Violenza di genereparitàgeneri

Gender apartheid in Afghanistan: resistance also unfolds through everyday gestures

Media attention on the Taliban’s violations of women’s freedoms has now almost completely faded. And yet, Afghan women’s resistance has not stopped — for their future and for their daughters’
By Valeria Pantani
05 Dec 2025

In 2024, 676 million women and girls were living in areas besieged by war (at most 50 km away), a condition that exposed them to a higher risk of sexual violence used for military purposes. In September 2025, the United Nations reported that this type of abuse had increased by 87% in two years.

When we talk about gender-based violence as a weapon of war, we refer to all forms of abuse perpetrated against women because they are women, with the aim of weakening and humiliating the enemy (men). UN Security Council Resolution 1820 (2008) recognizes sexual violence as a specific military weapon and tactic, stating that rape and other forms of sexual abuse may constitute war crimes and crimes against humanity.

However, we are not only talking about physical violence, rape and sexual slavery, but also about the violation of the freedoms of women and girls — which is exactly what is happening in Afghanistan. “If girls are told that after the age of 10 they will no longer be able to go to school, those girls are being denied the right to learn and to dream of a future,” said Silvia Redigolo, head of communications and fundraising at Pangea, a foundation that has been working in Afghanistan since 2003 to support women’s empowerment.

“If you live in a country that denies you the right to exist, you are also denied the possibility of building a future for yourself.”

How has Pangea’s work — and the condition of women in Afghanistan — changed since the Taliban returned in 2021?
The condition of women has always been a sensitive issue in the country. Since 2003, Pangea has been working alongside Afghan women to help them become aware of their rights and, through microcredit projects, to support them in starting an income-generating activity. It is a project that creates change, that guarantees a future for women, their families and their communities — and one that we were certainly able to carry out more easily before 2021. Today, Afghan women are living under a system of gender apartheid: when girls are denied education and women are forbidden to work or to show their faces, inviolable rights are being denied. Since 2021, our work has changed completely: we continue to operate in the country, but the situation is not simple because every day brings new Taliban decrees and new restrictions.

How is it possible that media and institutional attention on Afghanistan — and especially on the violation of women’s rights — has declined?
Media attention was very high in August 2021 and in the months that followed, but today it has undeniably decreased. In February 2022, a new conflict broke out — in Europe, moreover — and attention automatically shifted there. Afterwards, other wars erupted around the world. The resistance of Afghan women is no longer made visible, even though they continue to fight against the violation of their rights. In September 2025, a devastating earthquake struck the eastern part of the country, causing more than 2,000 deaths and razing many villages to the ground. There were women who received no assistance because the only men available to work at that moment were not allowed to touch them. Yet we heard very little about it.

What stories of women’s resistance has Pangea collected?
The resistance of the women involved in Pangea’s project is rooted in the work they carry out inside their homes.
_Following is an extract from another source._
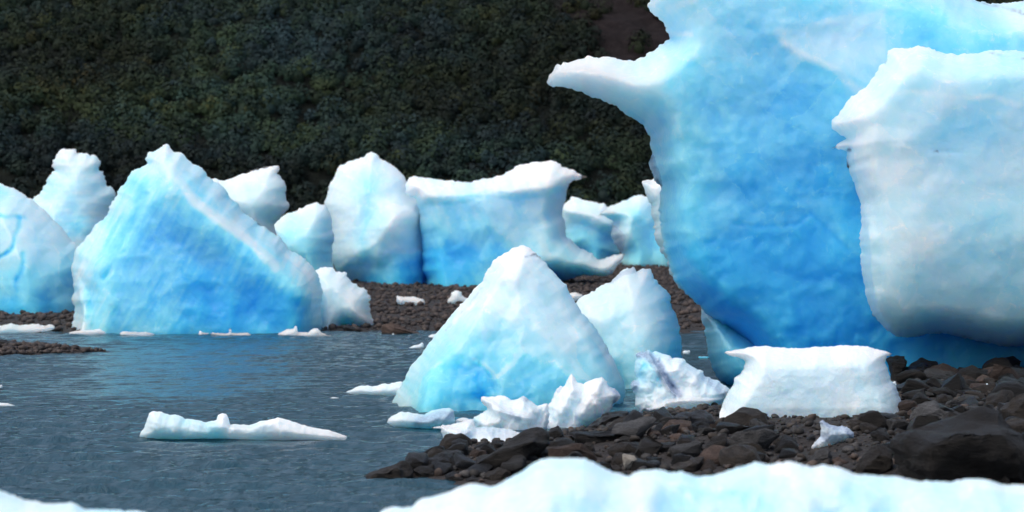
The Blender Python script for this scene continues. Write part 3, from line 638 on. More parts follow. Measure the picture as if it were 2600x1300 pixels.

A woman who bakes bread and then gives it to her small children to sell is resisting. She works at home, but she is resisting. The hands of a woman who embroiders because it is the only way she can feed her children as a widow are hands that do not give up — they resist. Resistance unfolds through simple gestures and everyday stories, but they are the stories of strong women who do not want to give up and cannot give up, for themselves and for their daughters. When a mother leaves her home to sell the bread she bakes because her children are too young to do it, or because her husband has a disability, or because she is a widow, that woman is resisting — while at the same time risking her life. These stories must be communicated, shouted out loud, because Afghan women currently have no voice on the international stage.